Publicado originalmente el 18-03-18. Escrito por Rodrigo Ahumada.
Han pasado casi 18 años desde que Josemári Recalde Rojas (Lima, 1973-2000), presentó su Libro del Sol dos semanas antes de su muerte. Un conjunto de poemas que ponen en evidencia las preocupaciones y el talento del poeta que hizo del fuego el elemento esencial de su obra y su vida. Y han pasado casi 11 años de mi primer encuentro con los versos de este imprescindible poeta y cada vuelta a su lado me confirma que fue una de esas voces que no cesó de explorar, experimentar, de unir las delicias de la cotidianidad con el aliento de lo místico y que la herencia que nos ha dejado va más allá de los mitos de su vida.
Mucho se lee de su trágico final y muy poco de la valoración de su obra que, a pesar de no ser extensa, marcó a toda la generación del 90, siendo una de las voces más sobresalientes por el hecho de no buscar estar en la línea de escritura de sus contemporáneos. El manejo del elemento autobiográfico y de lo cotidiano, el uso de símbolos y alegorías, el amor por el lenguaje, dan testimonio de su constante búsqueda estética. El matrimonio entre lo divino y lo mundano que se encuentran en su poesía dan forma a ese lado del poeta que recorre el camino hasta alcanzar su propia voz, para así lograr despertar como lo hace en el poema Transportación.

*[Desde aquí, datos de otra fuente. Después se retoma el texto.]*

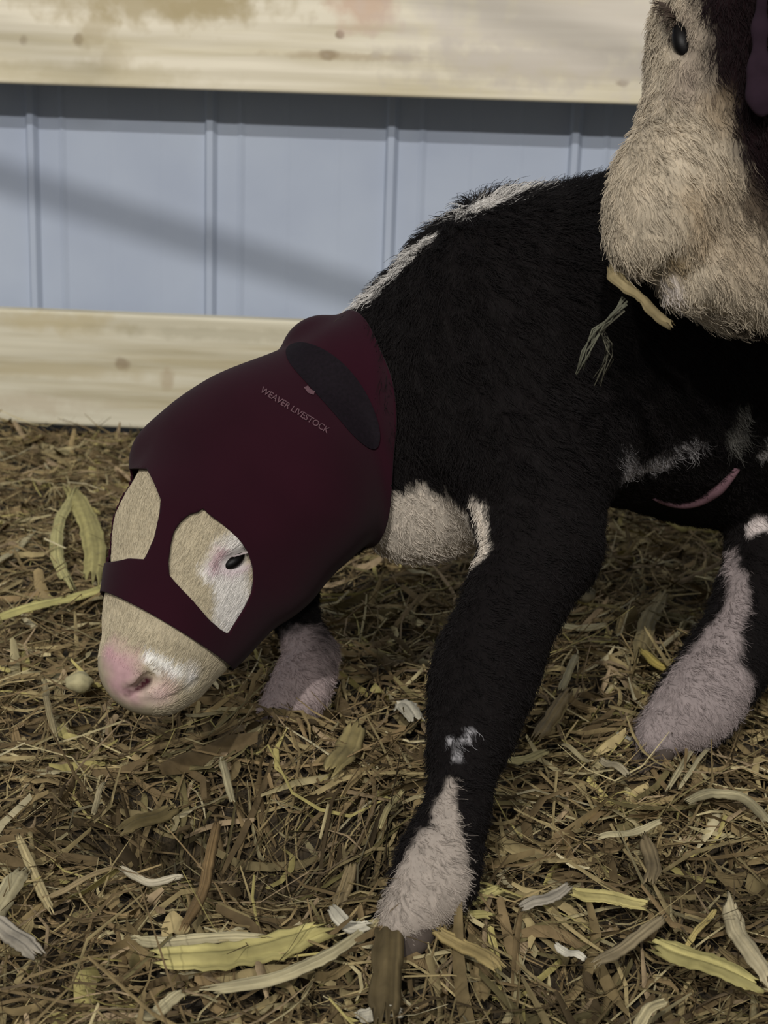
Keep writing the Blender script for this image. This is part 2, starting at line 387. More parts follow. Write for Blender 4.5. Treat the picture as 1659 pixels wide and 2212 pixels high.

La mística impregnada en sus versos se pasean entre rituales chamánicos. El poema Hombre lluvia narra alguna de estas experiencias. Aquí un fragmento:
Y delicadamente me sugiere ser,
hecho agua me lleva en su viaje al sueño
donde el viento es un sentimiento
y las aves trinan en idiomas de oro,
es plata más arriba todo,
más arriba es selvas de luz todo,
y ya tu corazón no está en tu cuerpo,
sino dónde: ¿en todo?
¿o tan sólo desapareció sin darme cuenta,
goteando deshaciéndose sin que lo viera,
hasta ser
algo que está más allá, a lo cual se llega,
sucesión de extensiones como una sola extensión
y encontrarse?
Aquellas experiencias que hacían de la unidad del cuerpo parte del todo universal, una cosmovisión que para él también nos define; y de tradiciones judeocristianas, como se lee en su poema dedicado a Santiago de Compostela que se conoce por ser la culminación de la ruta de peregrinación del Camino de Santiago. Lugar donde, se supone, yacen los restos del apóstol Santiago. El poeta ve en ambas cosmovisiones un punto en común del cual ha bebido de la tradición cultural peruana en su tránsito hacia la luz. Es aquella luz (¿del sol? ¿del conocimiento? ¿de la vida?) en un principio buscada y anhelada, la que se vuelve parte de su existencia.
Porque desde que lees los poemas de Josemári te das cuenta de que la búsqueda (palabra recurrente cuando se trata de hablar de su obra) va más allá del acto de escribir. Porque la escritura es como “el advenimiento de una asunción”, y esa asunción… ¿qué es? ¿Será asimilar el esplendor? ¿Será saber que se está acá en esta vida siempre errante? ¿Será la vida misma? O como él mismo lo diría en sus versos:
Y ahora con los avatares de la cotidianidad, he
aprendido
que la vida es imprescindible y hermosa, que es tan
simple
como una mirada, tan compleja como un teorema,
tan nada, tan todo.
La poesía de Recalde es un viaje de purificación en donde la lluvia y el fuego son parte del ritual –así como también lo es el acto de escribir– para encontrar el Sentido y la Belleza en medio de tiempos oscuros.
Transportación
Cuando despertó, lo hizo en el poema.
Dentro del bosque, un letrero sin énfasis rezaba:
“La vida os da la bienvenida”.
Cada ser humano es un logro de la vida.
Cuando despertó, lo hizo en el poema,
y el poema era inundado de luces,
de diversos colores surtidores.
El poema era el espacio
para transitar
humano.
Nunca pensó que ingresaría de ese modo.
Ni que el poema sería tal floresta.
“Qué lástima, se dijo,
no poder permanecer aquí en el poema
y tener que volver”;
era ahí la estancia tan real…
Allí todo se transía de mensajes.
Allí el pie tanteaba anonadado.
Y blandamente se adormía uno a una espera
que no podía sino ser para faenar luego,
ya fuera del poema,
en el mismo huerto que no se divide de nada.